31.10.11

O Estado Social "abandona" as grávidas a recibos verdes

Texto de Ana Maria Henriques, in P3 (Público on-line)

Quando teve a Camila, de nada serviram a Ana Sofia os vários anos de descontos do tempo em que estava a contrato. Teve de trabalhar logo nas primeiras semanas, mesmo sem poder receber

Ana Sofia Pereira não teve de "escolher entre a profissão e a maternidade" quando decidiu ter um bebé. "A Segurança Social não foi tida nem achada na minha maternidade, mas o que mais me custou é que os seis anos de descontos que tive não me serviram de nada quando necessitei. E só servirão para a reforma", diz.
É que esta geógrafa de 32 anos passou de uma situação contratual para recibos verdes e, quando engravidou da Camila, não tinha ainda cumprido os seis meses de contribuição mínima ("o chamado período de garantia"). Isto porque o ano de isenção de pagamento da contribuição para a Segurança Social (SS) é facultativo, algo que poderia ter ajudado a diminuir o fardo de Ana Sofia.
Esse ano de isenção de pagamento atribui ao Estado um ano e meio de isenção de protecção social, nomeadamente na maternidade", continua. Numa situação de "alguma fragilidade", Ana Sofia ficou, assim, a saber que não teria direito nem sequer a uma prestação social mínima, apenas à suspensão de pagamento da carga contributiva mensal.

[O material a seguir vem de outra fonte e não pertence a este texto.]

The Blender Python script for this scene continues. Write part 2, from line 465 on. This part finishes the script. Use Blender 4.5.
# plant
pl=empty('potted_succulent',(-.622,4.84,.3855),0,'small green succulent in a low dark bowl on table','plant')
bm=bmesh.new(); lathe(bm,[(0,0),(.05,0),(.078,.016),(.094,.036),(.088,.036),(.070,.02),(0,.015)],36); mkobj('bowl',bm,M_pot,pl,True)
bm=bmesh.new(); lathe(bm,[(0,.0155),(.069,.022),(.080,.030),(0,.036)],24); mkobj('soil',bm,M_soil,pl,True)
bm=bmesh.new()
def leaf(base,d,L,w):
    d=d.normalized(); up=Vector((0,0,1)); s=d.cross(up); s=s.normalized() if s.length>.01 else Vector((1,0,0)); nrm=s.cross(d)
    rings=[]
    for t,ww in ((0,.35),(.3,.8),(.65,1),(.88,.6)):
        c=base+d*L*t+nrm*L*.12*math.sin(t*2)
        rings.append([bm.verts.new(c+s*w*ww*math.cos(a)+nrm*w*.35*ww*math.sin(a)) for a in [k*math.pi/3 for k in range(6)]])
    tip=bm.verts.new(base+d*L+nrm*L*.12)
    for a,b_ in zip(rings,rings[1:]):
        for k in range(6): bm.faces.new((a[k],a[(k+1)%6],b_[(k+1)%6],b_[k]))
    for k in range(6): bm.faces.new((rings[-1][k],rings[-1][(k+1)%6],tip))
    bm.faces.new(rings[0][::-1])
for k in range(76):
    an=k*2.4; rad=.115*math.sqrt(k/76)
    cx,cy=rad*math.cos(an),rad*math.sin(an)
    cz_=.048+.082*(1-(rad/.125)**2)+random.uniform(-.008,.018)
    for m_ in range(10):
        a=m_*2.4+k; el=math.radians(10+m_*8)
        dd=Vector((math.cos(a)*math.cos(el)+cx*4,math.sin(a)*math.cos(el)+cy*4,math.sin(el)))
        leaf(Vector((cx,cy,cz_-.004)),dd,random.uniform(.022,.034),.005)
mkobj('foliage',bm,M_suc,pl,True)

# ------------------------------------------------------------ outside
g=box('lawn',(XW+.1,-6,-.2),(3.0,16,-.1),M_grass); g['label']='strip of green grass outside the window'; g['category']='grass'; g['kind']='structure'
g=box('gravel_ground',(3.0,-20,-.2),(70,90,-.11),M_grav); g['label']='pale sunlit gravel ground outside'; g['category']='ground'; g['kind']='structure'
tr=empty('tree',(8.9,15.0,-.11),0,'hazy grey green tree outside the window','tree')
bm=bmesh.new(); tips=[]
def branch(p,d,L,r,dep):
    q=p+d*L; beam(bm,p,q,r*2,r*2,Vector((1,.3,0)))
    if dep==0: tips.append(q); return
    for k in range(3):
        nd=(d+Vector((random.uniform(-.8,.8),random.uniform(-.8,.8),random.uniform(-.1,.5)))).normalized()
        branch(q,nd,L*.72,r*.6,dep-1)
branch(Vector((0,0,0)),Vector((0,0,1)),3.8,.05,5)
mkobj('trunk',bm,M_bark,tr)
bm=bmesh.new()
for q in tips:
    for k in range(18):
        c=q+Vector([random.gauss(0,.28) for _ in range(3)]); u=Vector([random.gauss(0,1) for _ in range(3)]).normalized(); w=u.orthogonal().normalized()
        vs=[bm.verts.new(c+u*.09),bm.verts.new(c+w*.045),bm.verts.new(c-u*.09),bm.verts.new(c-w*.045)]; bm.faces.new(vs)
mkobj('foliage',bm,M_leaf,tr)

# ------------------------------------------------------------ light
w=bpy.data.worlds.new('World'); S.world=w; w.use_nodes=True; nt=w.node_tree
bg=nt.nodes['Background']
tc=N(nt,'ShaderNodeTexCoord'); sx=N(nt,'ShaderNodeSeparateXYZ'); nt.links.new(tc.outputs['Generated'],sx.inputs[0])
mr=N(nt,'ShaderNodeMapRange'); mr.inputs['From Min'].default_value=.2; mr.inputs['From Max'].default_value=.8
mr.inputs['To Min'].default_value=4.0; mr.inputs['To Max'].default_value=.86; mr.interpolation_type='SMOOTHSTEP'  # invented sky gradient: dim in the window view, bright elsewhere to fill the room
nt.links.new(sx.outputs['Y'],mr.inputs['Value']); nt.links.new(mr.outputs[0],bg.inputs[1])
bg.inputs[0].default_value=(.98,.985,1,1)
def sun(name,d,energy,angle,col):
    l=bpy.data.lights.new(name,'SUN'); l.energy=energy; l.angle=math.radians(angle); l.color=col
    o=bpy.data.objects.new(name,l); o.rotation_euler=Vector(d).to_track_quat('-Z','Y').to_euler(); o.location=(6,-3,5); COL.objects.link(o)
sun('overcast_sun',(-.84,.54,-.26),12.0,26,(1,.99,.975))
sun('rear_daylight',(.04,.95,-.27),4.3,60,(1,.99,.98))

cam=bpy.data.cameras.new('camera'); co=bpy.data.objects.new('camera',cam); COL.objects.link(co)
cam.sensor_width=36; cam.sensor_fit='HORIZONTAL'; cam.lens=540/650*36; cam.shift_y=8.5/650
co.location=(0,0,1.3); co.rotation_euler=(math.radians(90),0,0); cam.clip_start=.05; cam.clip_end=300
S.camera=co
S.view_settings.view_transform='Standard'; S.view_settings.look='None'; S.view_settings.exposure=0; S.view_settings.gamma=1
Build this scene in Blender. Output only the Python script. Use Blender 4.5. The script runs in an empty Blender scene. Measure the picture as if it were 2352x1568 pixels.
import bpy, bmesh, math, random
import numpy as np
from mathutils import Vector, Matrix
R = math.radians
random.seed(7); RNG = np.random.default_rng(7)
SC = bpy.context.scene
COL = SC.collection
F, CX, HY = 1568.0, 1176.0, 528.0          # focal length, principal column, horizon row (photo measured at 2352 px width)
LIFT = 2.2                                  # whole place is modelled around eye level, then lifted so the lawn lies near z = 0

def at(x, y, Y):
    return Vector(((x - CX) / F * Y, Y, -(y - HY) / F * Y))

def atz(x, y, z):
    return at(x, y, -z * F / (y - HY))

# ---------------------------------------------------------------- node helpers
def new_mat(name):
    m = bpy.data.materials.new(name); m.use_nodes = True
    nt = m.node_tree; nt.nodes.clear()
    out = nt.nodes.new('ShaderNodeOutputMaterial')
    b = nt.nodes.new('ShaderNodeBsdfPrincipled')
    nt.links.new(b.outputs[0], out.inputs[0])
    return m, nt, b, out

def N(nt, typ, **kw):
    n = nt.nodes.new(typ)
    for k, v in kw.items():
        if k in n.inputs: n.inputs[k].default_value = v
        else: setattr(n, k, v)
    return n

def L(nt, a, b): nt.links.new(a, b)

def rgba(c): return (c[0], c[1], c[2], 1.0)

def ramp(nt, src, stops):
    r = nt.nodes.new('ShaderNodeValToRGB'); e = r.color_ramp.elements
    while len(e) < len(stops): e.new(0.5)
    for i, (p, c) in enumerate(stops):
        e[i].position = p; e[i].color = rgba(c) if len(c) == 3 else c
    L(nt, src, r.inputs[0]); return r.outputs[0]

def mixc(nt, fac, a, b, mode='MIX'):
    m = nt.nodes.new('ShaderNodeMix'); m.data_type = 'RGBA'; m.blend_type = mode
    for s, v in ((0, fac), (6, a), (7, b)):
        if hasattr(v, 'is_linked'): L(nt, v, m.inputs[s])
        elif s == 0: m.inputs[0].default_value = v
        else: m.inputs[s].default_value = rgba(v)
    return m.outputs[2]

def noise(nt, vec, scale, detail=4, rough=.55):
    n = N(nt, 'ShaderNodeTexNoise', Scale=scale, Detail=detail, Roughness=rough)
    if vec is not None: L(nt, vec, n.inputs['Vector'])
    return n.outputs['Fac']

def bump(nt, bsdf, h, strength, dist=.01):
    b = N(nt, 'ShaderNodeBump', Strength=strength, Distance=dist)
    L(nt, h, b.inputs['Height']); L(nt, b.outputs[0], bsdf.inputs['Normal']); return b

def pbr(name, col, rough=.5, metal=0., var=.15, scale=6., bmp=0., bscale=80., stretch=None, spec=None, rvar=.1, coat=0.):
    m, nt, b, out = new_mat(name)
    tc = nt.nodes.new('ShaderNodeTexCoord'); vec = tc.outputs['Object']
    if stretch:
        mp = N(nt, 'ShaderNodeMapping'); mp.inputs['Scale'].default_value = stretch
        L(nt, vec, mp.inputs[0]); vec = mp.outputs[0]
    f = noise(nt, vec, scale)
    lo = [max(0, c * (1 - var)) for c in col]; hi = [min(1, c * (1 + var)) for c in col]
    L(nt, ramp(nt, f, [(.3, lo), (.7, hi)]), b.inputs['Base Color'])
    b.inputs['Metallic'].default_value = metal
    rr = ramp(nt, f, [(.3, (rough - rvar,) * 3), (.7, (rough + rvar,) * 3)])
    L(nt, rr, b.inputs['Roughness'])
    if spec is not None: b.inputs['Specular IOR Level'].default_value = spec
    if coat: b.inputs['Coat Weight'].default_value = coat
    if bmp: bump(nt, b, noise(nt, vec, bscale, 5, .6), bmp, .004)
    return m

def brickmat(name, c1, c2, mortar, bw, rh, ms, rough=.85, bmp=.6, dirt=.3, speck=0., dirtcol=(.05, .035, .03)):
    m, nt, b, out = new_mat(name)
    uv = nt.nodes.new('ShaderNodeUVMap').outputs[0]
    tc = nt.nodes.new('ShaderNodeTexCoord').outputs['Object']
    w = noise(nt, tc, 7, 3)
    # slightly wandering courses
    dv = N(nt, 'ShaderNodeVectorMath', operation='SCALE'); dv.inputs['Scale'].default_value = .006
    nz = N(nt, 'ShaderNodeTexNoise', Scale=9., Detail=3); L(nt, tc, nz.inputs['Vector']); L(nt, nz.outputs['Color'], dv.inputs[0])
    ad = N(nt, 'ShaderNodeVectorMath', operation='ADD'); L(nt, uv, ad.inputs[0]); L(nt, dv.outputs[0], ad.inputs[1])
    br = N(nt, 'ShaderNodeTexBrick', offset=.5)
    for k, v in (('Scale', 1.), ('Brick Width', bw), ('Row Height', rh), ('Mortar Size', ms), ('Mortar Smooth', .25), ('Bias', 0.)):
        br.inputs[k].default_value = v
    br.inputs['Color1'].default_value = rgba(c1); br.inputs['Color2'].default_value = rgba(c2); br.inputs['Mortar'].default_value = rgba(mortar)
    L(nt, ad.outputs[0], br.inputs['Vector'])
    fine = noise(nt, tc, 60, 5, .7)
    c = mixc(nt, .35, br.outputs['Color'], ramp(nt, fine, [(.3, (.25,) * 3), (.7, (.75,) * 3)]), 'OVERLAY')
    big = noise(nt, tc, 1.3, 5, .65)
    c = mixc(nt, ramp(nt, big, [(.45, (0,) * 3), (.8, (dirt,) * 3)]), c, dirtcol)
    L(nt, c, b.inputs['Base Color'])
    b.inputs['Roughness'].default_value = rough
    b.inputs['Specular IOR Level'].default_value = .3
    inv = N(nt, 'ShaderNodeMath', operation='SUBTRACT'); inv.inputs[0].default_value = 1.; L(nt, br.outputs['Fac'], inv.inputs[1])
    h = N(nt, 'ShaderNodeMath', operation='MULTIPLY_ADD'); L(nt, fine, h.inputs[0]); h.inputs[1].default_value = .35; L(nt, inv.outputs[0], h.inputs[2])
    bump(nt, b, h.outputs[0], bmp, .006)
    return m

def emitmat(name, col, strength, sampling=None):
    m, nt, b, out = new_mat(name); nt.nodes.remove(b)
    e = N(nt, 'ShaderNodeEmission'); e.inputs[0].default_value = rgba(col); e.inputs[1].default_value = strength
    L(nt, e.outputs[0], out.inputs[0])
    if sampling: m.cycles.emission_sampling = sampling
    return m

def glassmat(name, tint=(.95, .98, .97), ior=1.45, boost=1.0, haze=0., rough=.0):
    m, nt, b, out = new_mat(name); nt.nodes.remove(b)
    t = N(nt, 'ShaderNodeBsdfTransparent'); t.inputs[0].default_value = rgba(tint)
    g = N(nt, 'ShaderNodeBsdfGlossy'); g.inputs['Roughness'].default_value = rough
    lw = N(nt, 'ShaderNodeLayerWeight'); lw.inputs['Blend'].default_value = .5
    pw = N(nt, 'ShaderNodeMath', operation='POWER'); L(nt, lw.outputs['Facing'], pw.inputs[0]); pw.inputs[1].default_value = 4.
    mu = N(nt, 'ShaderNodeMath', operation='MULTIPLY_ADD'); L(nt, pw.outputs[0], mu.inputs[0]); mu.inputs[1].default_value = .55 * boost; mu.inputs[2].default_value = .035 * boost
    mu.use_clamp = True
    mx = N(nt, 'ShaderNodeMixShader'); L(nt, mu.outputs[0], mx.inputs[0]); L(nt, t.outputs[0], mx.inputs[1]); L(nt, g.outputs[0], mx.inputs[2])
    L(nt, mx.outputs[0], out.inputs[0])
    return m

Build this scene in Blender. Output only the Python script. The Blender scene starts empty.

Amamentar um bebé e espreitar o e-mail

Ficou uma verdadeira "expert" nos regulamentos e estupefacta com o que as pequenas alíneas podem fazer à vida de uma pessoa. Descobriu que os primeiros 42 dias de licença de maternidade têm de ser gozados pela mãe, mesmo que partilhada, pelo que o tal "período de garantia" tardaria em chegar ao fim. Se o pai da criança pudesse ter gozado esse período inicial, Ana Sofia poderia ter regressado ao trabalho e recebido a tal contribuição. "A igualdade de género não chegou à Segurança Social", reflecte a geógrafa.
A organização da mãe da Camila não se focalizou, assim, "em diminuir os encargos para poder viver, mas sim em continuar a trabalhar dentro do possível no pós-parto", situação à qual a entidade patronal não se opôs. "Na altura criou-se em mim um certo sentimento de revolta por todas as outras mães se poderem dedicar em exclusivo à maternidade e eu ter de arcar com a ideia de que era necessária noutro lado e que não estava ali a tempo inteiro", confessa.
À ansiedade natural de ser mãe pela primeira vez e "não ter ideia de como é que tudo se processa" juntou-se, no seu caso, a ansiedade "de estar a dar de mamar e ter que ver o e-mail ou pensar se, no dia seguinte, ia conseguir chegar a horas a uma reunião".
O facto de um trabalhador por conta de outrem "poder ter tantos meses de licença" indigna Ana Sofia, para quem as regalias "ou são para todos ou fomentam uma discrepância entre trabalhadores que não tem razão de existir". Espera que a actualização dos escalões de SS modifique este tipo de situações e que as "prestações sociais se coadunem com os rendimentos reais de cada" um. O trabalho liberal não deve, segundo Ana Sofia, ser encarado "como um mal e sim como uma opção com deveres e regalias próximos dos dos trabalhadores por conta de outrem".
Hoje Camila tem quase seis meses. A recém-mamã avalia: "O que me custou mais foi o facto de ser abandonada pelo Estado Social e ser remetida para uma possível dependência de familiares quando trabalho desde 2003. Pareceu-me e ainda me parece muito injusto."